Omaha, Nebraska-based ACI won the Sub-Saharan client through SIMTEL, an organization set up by the Rwandan government to help rebuild the country’s crumbling financial and IT infrastructure.
SIMTEL has opted to implement ACI’s BASE24-es system as a framework for creating new national inter-bank payments network for credit card transactions. BASE24-es is best described as an intelligent scripting engine that allows users to change the rules governing authentication and authorization without having to write new source code.
SIMTEL is also implementing ACI’s Card Management System for the management and personalization of card accounts.
SIMTEL hopes the system will promote the use of cards to Rwanda’s mainly unbanked population of 8 million.
SIMTEL will work with Visa International to issue and manage pre-authorized debit cards that are compliant with Visa Horizon and VSDC (Visa Smart Debit Credit) chip standards.
Visa says the pre-authorized debit cards allow SIMTEL to offer card services to people without an established credit history where online authorization isn’t possible.
The implementation of the project will be handled by ACI’s full service office located in Johannesburg, South Africa.
Modernizing Rwanda’s payments infrastructure is only pertinent if people actually have money to spend.
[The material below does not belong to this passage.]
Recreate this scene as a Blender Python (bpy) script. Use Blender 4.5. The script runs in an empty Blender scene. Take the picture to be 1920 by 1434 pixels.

In a country of abject poverty – over 90% of the population earn a meager living through subsistence – IT initiatives that promote the consumer advantages of card payments must be carefully managed to avoid a spiral into debit, a point acknowledged by SIMTEL.
There will be a period of education for Rwandan card using consumers, said Roger Munyampenda, director general of SIMTEL in a statement.
Ultimately, getting their hands on a credit card services will be the least worry for most Rwandans at the moment. The country has been devastated by years of civil strife between its ethic groups which has already claimed millions of lives.
ACI is part of Transaction Systems Architects Inc, a $277m global concern that also owns two other companies: Insession Technologies (data movement and transaction processing infrastructure); and IntraNet Inc (financial payment and message processing solutions).